Major stock markets ended the day in the green on Friday after a rally on Thursday saw the benchmark S&P 500 and tech-heavy Nasdaq Composite erase losses suffered during this month's sell-off.

These gains helped secure the best week of the year for all of the major US indexes and the best week for stocks since November.

After rallying more than 2% on Thursday, the Nasdaq closed up about 0.2% on Friday. The S&P 500 and Dow Jones Industrial Average also each secured gains of about 0.2%.

A quiet calendar greeted us on Friday, with the main data release showing consumer sentiment ticked higher in August, rebounding for the first time in five months.

Thursday's gains were catalysed by two key readings on the US consumer, monthly retail sales and Walmart's latest earnings report, which showed any recessionary fears triggered by the sharp drop in stocks at the beginning of the month are likely misplaced.

"We've seen consistency with the consumer," Walmart's CFO said. "If you look at each month of the second quarter, they were all fairly consistent. There was no step-down in July, as some had expected. And that's generally our outlook for the year."

Consumer discretionary stocks performed well, with Starbucks surging 24.50% Tuesday on news that it was replacing its CEO with one credited with engineering a turnaround at Chipotle. Likewise, Walmart gained 6.58% on Thursday following its earnings report, which beat consensus expectations. The company also surprised analysts by raising its profit and revenue outlook for the remainder of the year.
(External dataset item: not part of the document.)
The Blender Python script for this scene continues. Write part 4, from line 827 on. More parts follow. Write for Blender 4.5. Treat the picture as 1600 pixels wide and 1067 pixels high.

The week’s inflation data also seemed to support sentiment. On Tuesday, the Labour Department reported that core (excluding food and energy) prices paid by producers were flat in July, ending three months of solid increases. Consumer price index (CPI) inflation, reported Wednesday, was more in line with expectations but also seemed to reassure investors. Notably, the year-over-year increase in CPI fell below 3.0% for the first time in well over three years.

Following the positive data this week investors have also now pared back some of their more dramatic bets on rate cuts from the Federal Reserve this year.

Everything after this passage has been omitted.